Eighteen year-old activist and speaker Dallas Jessup will testify before Congress about global human trafficking Thursday March 25. The Tom Lantos Human Rights Commission asked her to testify about human trafficking in the United States and around the world.
Jessup, who is a freshman at Vanderbilt University, has worked since she was 13 to empower teenage girls to defend against predators and human traffickers. She has spoken at women’s, nonprofit, and youth events across the country. She has also spoken at human trafficking conferences as well as a dozen universities in India; she delivered keynote addresses at the FBI National Academy and at the annual conference of the high-IQ group Mensa. According to Ms. Jessup's press information, the young teen travels up to 10,000 miles a month to speak at law enforcement conferences, schools, and events.
Jessup works to teach young women to defend themselves and resist being abducted when approached by traffickers and predators.

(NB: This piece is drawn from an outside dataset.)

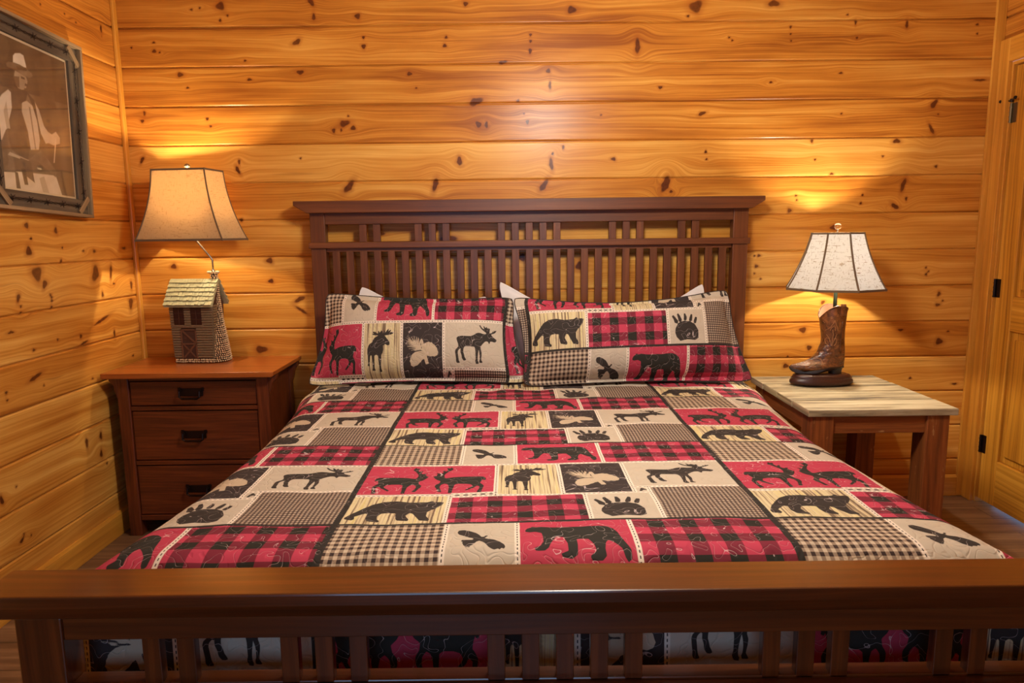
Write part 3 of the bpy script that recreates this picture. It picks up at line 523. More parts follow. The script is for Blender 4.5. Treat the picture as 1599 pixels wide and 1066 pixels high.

She says the key to fight global trafficking is to teach young women around the world how to avoid danger and how to get away.

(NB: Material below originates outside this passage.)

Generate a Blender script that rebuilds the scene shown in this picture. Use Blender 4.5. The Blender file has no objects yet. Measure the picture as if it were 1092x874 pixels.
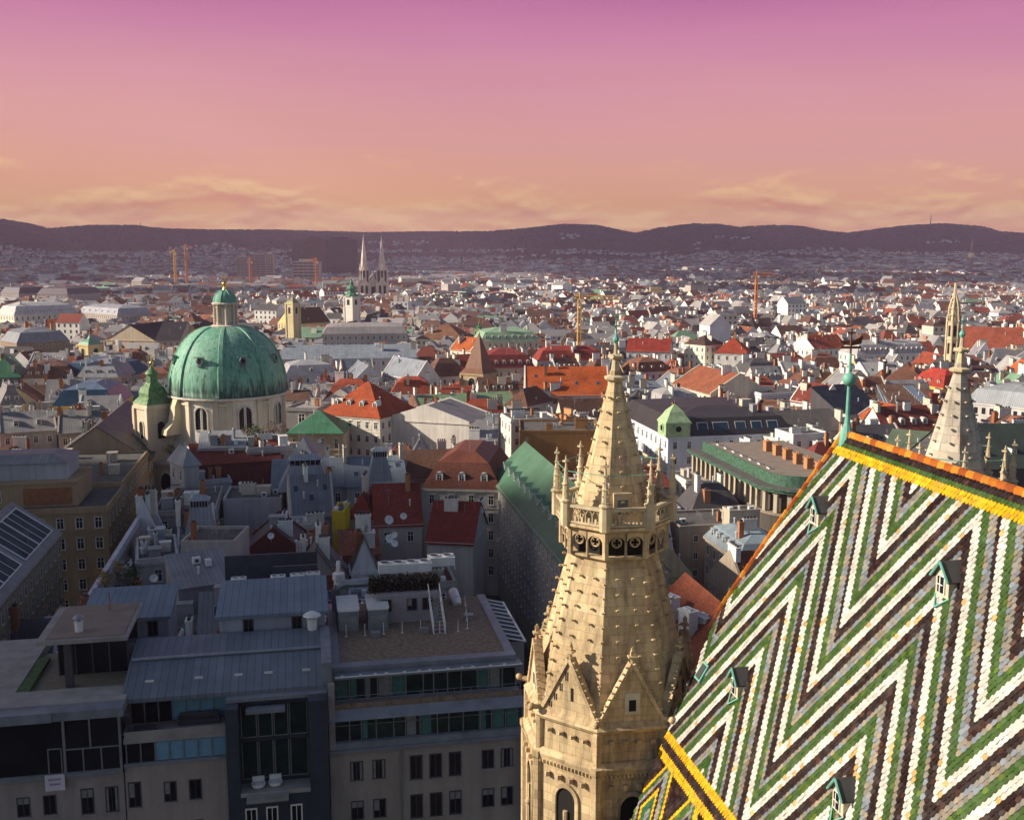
import bpy, math, random
import numpy as np
from mathutils import Vector, Matrix
R = math.radians
rnd = random.Random(7)
scn = bpy.context.scene
COL = scn.collection

# ------------------------------------------------------------------ camera
F, CX, CY, EYE = 1130.0, 546.0, 437.0, 72.0
PITCH = math.atan((437.0 - 270.0) / F)
cam_d = bpy.data.cameras.new('camera')
cam_d.sensor_width = 36.0
cam_d.lens = 36.0 * F / 1092.0
cam_d.clip_start = 0.5
cam_d.clip_end = 40000
cam = bpy.data.objects.new('camera', cam_d)
COL.objects.link(cam)
cam.location = (0, 0, EYE)
cam.rotation_euler = (R(90) - PITCH, 0, 0)
scn.camera = cam

# ------------------------------------------------------------------ light, sky, exposure
SUN_EL, SUN_A = R(26), R(87)          # SUN_A: from the camera's back towards its left
SDIR = Vector((-math.sin(SUN_A) * math.cos(SUN_EL), -math.cos(SUN_A) * math.cos(SUN_EL), math.sin(SUN_EL)))
sun_d = bpy.data.lights.new('sun', 'SUN')
sun_d.energy = 5.0
sun_d.angle = R(0.5)
sun_d.color = (1.0, 0.885, 0.72)
sun = bpy.data.objects.new('sun', sun_d)
COL.objects.link(sun)
sun.rotation_euler = SDIR.to_track_quat('Z', 'Y').to_euler()
sun.location = (-300, -60, 300)

wd = bpy.data.worlds.new('World')
scn.world = wd
wd.use_nodes = True
def build_world():
    nt = wd.node_tree
    N, L = nt.nodes, nt.links
    N.clear()
    out = N.new('ShaderNodeOutputWorld')
    sky = N.new('ShaderNodeTexSky')
    sky.sky_type = 'NISHITA'
    sky.sun_disc = False
    sky.sun_elevation = SUN_EL
    sky.sun_rotation = math.pi + SUN_A
    b1 = N.new('ShaderNodeBackground'); b1.inputs[1].default_value = 0.066
    L.new(sky.outputs[0], b1.inputs[0])
    tc = N.new('ShaderNodeTexCoord')
    sep = N.new('ShaderNodeSeparateXYZ'); L.new(tc.outputs['Generated'], sep.inputs[0])
    def M(op, a, b=None, c=None, clamp=False):
        n = N.new('ShaderNodeMath'); n.operation = op; n.use_clamp = clamp
        for i, v in enumerate((a, b, c)):
            if v is None: continue
            if isinstance(v, (int, float)): n.inputs[i].default_value = v
            else: L.new(v, n.inputs[i])
        return n.outputs[0]
    el = M('MULTIPLY', M('ARCSINE', sep.outputs[2]), 57.2958)
    az = M('MULTIPLY', M('ARCTAN2', sep.outputs[0], sep.outputs[1]), 57.2958)
    # slow drift of the bands so that they are not dead level
    comb = N.new('ShaderNodeCombineXYZ')
    L.new(M('MULTIPLY', az, 0.035), comb.inputs[0]); L.new(M('MULTIPLY', el, 0.22), comb.inputs[1])
    nz = N.new('ShaderNodeTexNoise'); nz.inputs['Scale'].default_value = 1.0; nz.inputs['Detail'].default_value = 6
    L.new(comb.outputs[0], nz.inputs['Vector'])
    el2 = M('ADD', M('ADD', el, M('MULTIPLY', az, 0.02)), M('MULTIPLY', M('SUBTRACT', nz.outputs[0], 0.5), 3.2))
    t = M('DIVIDE', el2, 14.0, clamp=True)
    rp = N.new('ShaderNodeValToRGB')
    L.new(t, rp.inputs[0])
    stops = [(0.0, (255, 212, 118)), (0.10, (252, 190, 120)), (0.22, (238, 174, 134)), (0.38, (226, 163, 151)), (0.58, (218, 152, 162)), (0.78, (204, 130, 166)), (0.97, (184, 100, 156))]
    def lin(c): return tuple(((v / 255) / 12.92 if v / 255 <= 0.04045 else ((v / 255 + 0.055) / 1.055) ** 2.4) for v in c) + (1,)
    e = rp.color_ramp.elements
    e[0].position, e[0].color = stops[0][0], lin(stops[0][1])
    e[1].position, e[1].color = stops[-1][0], lin(stops[-1][1])
    for p, c in stops[1:-1]:
        k = e.new(p); k.color = lin(c)
    # banks of cloud low over the hills, lit on their upper edges
    def cn(de, sc, det):
        c_ = N.new('ShaderNodeCombineXYZ')
        L.new(M('MULTIPLY', az, 0.12), c_.inputs[0]); L.new(M('MULTIPLY', M('ADD', el, de), 0.38), c_.inputs[1])
        n_ = N.new('ShaderNodeTexNoise'); n_.inputs['Scale'].default_value = sc; n_.inputs['Detail'].default_value = det; n_.inputs['Roughness'].default_value = 0.56; n_.inputs['Distortion'].default_value = 0.25
        L.new(c_.outputs[0], n_.inputs['Vector']); return n_.outputs[0]
    n0 = cn(0.0, 1.35, 9); n1 = cn(0.30, 1.35, 9)
    thr = N.new('ShaderNodeMapRange'); L.new(el, thr.inputs[0])
    for i_, v_ in enumerate((1.0, 5.6, 0.28, 0.70)): thr.inputs[i_ + 1].default_value = v_
    msk = N.new('ShaderNodeMapRange'); msk.interpolation_type = 'SMOOTHSTEP'
    L.new(M('SUBTRACT', n0, thr.outputs[0]), msk.inputs[0]); msk.inputs[1].default_value = -0.05; msk.inputs[2].default_value = 0.13
    lit = M('ADD', M('MULTIPLY', M('SUBTRACT', n0, n1), 4.6), 0.5, clamp=True)
    crp = N.new('ShaderNodeValToRGB'); L.new(lit, crp.inputs[0])
    crp.color_ramp.elements[0].position = 0.1; crp.color_ramp.elements[0].color = lin((226, 152, 122))
    crp.color_ramp.elements[1].position = 0.9; crp.color_ramp.elements[1].color = lin((255, 208, 148))
    mixc = N.new('ShaderNodeMix'); mixc.data_type = 'RGBA'
    L.new(M('MULTIPLY', msk.outputs[0], 0.85), mixc.inputs['Factor']); L.new(rp.outputs[0], mixc.inputs[6]); L.new(crp.outputs[0], mixc.inputs[7])
    b2 = N.new('ShaderNodeBackground'); b2.inputs[1].default_value = SKY_GAIN
    L.new(mixc.outputs[2], b2.inputs[0])
    mr = N.new('ShaderNodeMapRange'); mr.interpolation_type = 'SMOOTHSTEP'
    L.new(el, mr.inputs[0]); mr.inputs[1].default_value = 13; mr.inputs[2].default_value = 22
    # the glow belongs to the north-western sky only; elsewhere the sky is plain blue
    ma = N.new('ShaderNodeMapRange'); ma.interpolation_type = 'SMOOTHSTEP'
    L.new(M('ABSOLUTE', az), ma.inputs[0]); ma.inputs[1].default_value = 42; ma.inputs[2].default_value = 80
    ms = N.new('ShaderNodeMixShader')
    L.new(M('MAXIMUM', mr.outputs[0], ma.outputs[0]), ms.inputs[0]); L.new(b2.outputs[0], ms.inputs[1]); L.new(b1.outputs[0], ms.inputs[2])
    L.new(ms.outputs[0], out.inputs[0])
SKY_GAIN = 0.66
build_world()
vs = scn.view_settings
vs.view_transform = 'Standard'; vs.look = 'None'; vs.exposure = 0.55; vs.gamma = 1.0; vs.use_curve_mapping = False
cy = scn.cycles
cy.max_bounces = 5; cy.diffuse_bounces = 2; cy.glossy_bounces = 2; cy.transmission_bounces = 2; cy.volume_bounces = 1
cy.use_denoising = True
cy.sample_clamp_indirect = 6.0
cy.caustics_reflective = False; cy.caustics_refractive = False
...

“Our solution is already working for more than 1 million girls across 48 countries, but the big answer lies in the classroom and I’m hopeful that the commission can help make that happen,” said Jessup in a press release. Jessup is pushing for schools to teach girls escape skills during physical education classes in middle school and high school.
Jessup, who studied Filipino street fighting and has a black belt in Tae Kwon Do, began teaching other teenage girls in her community how to defend against predators five years ago. In 2006 she rounded up support to produce a 46-minute instructional film to teach girls get-away tactics and basic street fighting. The film, "Just Yell Fire," is available online and is used around the world to teach women self-defense and avoidance tactics, including by the New York Police Department and as a for-credit course at Massachusetts Institute of Technology.
International interest in the film took Jessup overseas to speak, and it was there that she became more familiar with the problem of human trafficking around the world and in the United States, said her mother Maggie Jessup, who spoke with the Epoch Times by phone. Traveling around the world gave her the opportunity to speak with teenage girls, students, law enforcement officials, and to learn about trafficking from many different perspectives.
Dallas Jessup has received feedback about her film and efforts from around the world including Botswana, Iran, Pakistan, India, and others. She is planning trips to Australia and South Africa.
She will testify before the commission alongside Timothy Williams, director of INTERPOL and the Department of State’s person in charge of human trafficking, Ambassador-at-Large Luis C. de Baca. He was appointed by the president to work against all forms of modern slavery.